United Airline's decision to charge $25 for the second suitcase checked per flight, is the best thing that's happened to travelers in years

We all take too much clothing and other paraphernalia when we travel. We pack every conceivable outfit for every possible occasion and end up devoting half our time to laboriously packing and unpacking multiple suitcases. We become beasts of burden, sweating that luggage into a taxicab, dragging it up stairs and down, paying for porters to carry it. And we discover at the end of the trip that we haven't used 80% of the items we've packed. We have dragged around two heavy cases of unworn, useless apparel.

They travel best who travel light. There is no better travel sensation than the joy of moving from place to place in carefree fashion, with one small suitcase lightly packed. That's why I think -- contrary to the reactions of others -- that this week's decision by United Airlines to charge $25 for a second checked suitcase every time you fly (and $50 if you lug that second suitcase round-trip) is a good thing. It will create happier travelers.

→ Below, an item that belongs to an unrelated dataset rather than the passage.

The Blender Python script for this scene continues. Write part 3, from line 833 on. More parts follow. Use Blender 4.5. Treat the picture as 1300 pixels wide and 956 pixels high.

The new policy will undoubtedly be adopted by other airlines; it will bring them a considerable amount of additional income. If what it also does is persuade the smart traveler to travel light, to limit their luggage to one small suitcase, then it will set off a spasm of travel happiness. People will learn they are happier when they travel light, that they become light-hearted and carefree, that they avoid porters and taxicabs, that they are able to shop around when it comes to choosing a hotel; that they need not collapse in sweat at the first lodging they see.

So to all you greedy, fee-charging, profit-hungry execs at United Airlines: thank you.